# [Instructions for the task]
Check every line in the records below for the word "append" and report how many have it, nothing more.

* start Recorded information *

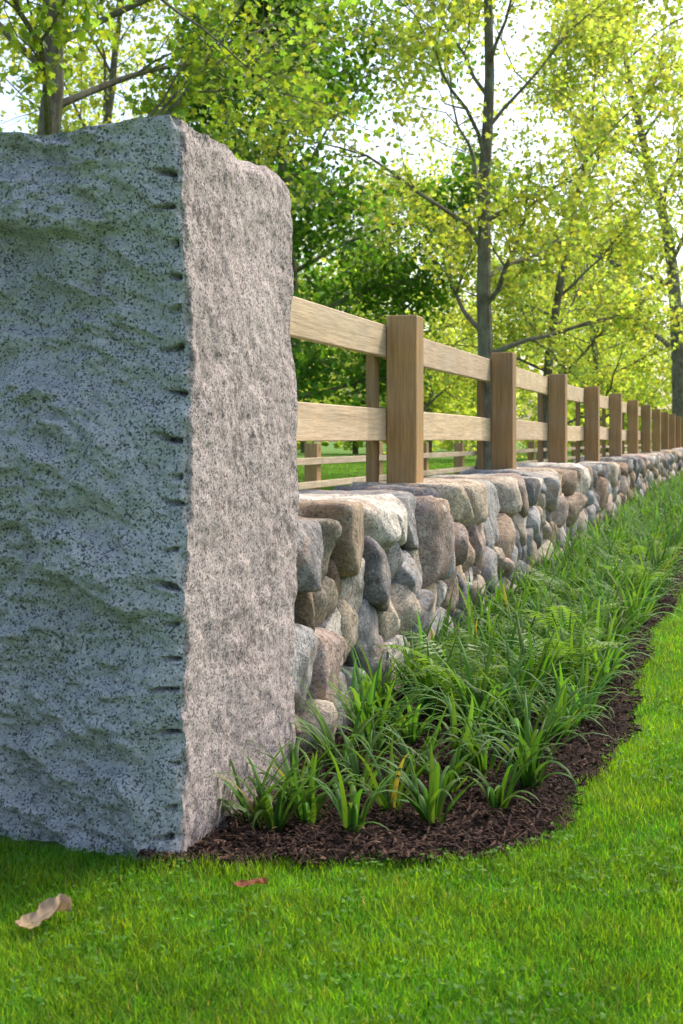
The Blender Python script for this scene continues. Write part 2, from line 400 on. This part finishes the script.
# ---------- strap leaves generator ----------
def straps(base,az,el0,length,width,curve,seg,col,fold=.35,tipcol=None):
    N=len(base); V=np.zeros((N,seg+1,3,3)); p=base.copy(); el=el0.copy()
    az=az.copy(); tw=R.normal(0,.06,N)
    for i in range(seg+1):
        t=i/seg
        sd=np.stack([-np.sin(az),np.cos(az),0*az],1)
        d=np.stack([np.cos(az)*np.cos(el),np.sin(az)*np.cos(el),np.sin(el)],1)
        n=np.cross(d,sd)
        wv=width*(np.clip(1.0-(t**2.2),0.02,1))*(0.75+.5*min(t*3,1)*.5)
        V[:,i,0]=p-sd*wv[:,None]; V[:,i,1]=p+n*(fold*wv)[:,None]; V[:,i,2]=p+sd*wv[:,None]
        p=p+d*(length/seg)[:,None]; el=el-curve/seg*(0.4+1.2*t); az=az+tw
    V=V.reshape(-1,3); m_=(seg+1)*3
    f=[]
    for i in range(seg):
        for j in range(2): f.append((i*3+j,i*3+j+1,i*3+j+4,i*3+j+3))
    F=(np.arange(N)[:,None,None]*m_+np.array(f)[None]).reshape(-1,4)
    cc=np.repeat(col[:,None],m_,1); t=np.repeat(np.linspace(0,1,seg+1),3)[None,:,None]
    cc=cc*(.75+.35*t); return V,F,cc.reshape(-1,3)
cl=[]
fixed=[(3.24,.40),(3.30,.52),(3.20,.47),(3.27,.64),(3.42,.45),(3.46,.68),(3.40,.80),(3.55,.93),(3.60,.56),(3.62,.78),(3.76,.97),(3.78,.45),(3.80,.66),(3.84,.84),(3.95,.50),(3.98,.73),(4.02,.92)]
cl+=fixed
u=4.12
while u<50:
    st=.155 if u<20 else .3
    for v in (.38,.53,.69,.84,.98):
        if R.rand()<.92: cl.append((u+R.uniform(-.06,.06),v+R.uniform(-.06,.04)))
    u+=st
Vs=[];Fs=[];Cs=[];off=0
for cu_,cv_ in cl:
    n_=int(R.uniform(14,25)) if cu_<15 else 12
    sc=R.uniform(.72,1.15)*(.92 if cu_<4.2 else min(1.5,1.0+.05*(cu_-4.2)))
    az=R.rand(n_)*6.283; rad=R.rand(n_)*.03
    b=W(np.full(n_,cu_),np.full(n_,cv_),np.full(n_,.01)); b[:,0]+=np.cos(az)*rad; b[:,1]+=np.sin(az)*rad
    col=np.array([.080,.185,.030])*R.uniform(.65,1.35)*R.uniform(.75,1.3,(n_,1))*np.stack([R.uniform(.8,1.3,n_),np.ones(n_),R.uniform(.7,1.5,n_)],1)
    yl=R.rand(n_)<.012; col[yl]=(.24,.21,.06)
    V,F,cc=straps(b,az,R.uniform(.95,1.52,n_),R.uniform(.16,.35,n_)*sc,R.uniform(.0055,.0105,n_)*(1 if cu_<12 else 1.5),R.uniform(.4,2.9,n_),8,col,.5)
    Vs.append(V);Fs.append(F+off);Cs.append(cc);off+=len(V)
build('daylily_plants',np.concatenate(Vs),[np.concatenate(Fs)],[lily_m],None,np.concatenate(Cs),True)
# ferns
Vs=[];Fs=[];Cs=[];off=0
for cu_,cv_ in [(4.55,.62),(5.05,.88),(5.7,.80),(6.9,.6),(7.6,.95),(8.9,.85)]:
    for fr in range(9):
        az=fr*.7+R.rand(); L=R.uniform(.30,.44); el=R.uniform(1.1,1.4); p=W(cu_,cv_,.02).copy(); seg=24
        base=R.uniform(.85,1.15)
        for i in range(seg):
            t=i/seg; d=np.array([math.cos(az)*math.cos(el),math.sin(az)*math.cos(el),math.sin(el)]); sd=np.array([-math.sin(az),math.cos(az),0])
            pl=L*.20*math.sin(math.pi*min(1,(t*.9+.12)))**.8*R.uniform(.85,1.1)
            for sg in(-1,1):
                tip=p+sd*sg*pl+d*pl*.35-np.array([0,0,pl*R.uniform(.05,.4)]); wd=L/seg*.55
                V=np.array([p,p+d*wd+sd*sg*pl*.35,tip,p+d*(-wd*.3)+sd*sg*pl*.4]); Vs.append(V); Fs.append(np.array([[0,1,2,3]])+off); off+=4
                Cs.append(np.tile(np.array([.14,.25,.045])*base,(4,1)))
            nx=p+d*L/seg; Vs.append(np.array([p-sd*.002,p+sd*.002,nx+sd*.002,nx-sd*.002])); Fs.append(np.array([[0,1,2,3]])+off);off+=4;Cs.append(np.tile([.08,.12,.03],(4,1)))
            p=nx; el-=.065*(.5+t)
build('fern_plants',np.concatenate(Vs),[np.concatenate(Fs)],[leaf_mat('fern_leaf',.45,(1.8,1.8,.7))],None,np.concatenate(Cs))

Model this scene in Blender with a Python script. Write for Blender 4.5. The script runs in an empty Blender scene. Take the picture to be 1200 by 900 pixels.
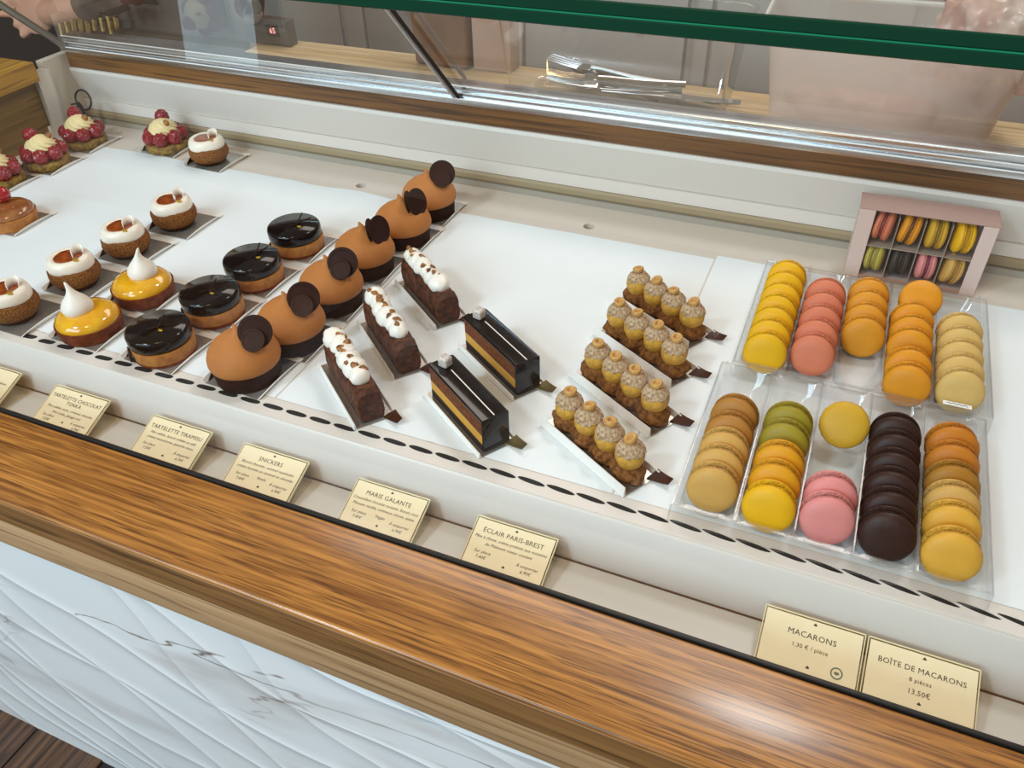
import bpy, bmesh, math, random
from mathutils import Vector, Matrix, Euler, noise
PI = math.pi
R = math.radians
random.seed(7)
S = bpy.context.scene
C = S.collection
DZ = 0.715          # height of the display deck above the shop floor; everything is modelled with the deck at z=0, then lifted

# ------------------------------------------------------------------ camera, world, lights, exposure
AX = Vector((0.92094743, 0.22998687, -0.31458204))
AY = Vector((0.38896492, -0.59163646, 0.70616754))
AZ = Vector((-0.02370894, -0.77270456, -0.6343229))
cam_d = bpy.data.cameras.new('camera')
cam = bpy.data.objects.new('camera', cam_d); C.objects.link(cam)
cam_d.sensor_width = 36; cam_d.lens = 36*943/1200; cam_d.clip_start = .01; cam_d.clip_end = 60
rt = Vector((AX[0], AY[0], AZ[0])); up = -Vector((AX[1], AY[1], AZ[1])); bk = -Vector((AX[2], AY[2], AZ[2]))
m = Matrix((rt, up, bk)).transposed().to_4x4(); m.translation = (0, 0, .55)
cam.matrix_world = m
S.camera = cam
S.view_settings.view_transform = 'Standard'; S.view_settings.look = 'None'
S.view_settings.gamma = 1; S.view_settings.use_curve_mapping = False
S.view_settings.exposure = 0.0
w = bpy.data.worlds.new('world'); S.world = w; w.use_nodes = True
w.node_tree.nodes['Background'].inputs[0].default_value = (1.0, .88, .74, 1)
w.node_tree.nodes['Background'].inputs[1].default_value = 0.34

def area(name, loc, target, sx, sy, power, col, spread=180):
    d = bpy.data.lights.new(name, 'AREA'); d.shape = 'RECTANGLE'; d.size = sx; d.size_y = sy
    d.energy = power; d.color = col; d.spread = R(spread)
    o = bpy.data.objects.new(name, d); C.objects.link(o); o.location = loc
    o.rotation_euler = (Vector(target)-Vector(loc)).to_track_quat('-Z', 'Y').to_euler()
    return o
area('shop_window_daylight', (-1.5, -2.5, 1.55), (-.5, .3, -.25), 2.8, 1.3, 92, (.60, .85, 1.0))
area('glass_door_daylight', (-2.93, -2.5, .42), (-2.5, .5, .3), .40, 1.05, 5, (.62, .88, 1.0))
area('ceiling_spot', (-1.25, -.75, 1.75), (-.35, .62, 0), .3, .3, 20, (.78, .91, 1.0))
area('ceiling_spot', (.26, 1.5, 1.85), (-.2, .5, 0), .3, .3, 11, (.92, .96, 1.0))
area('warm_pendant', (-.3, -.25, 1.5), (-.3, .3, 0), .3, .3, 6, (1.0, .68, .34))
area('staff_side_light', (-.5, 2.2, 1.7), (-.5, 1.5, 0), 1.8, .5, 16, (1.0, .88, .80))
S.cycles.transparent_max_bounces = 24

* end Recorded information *

# [Worked answer]
6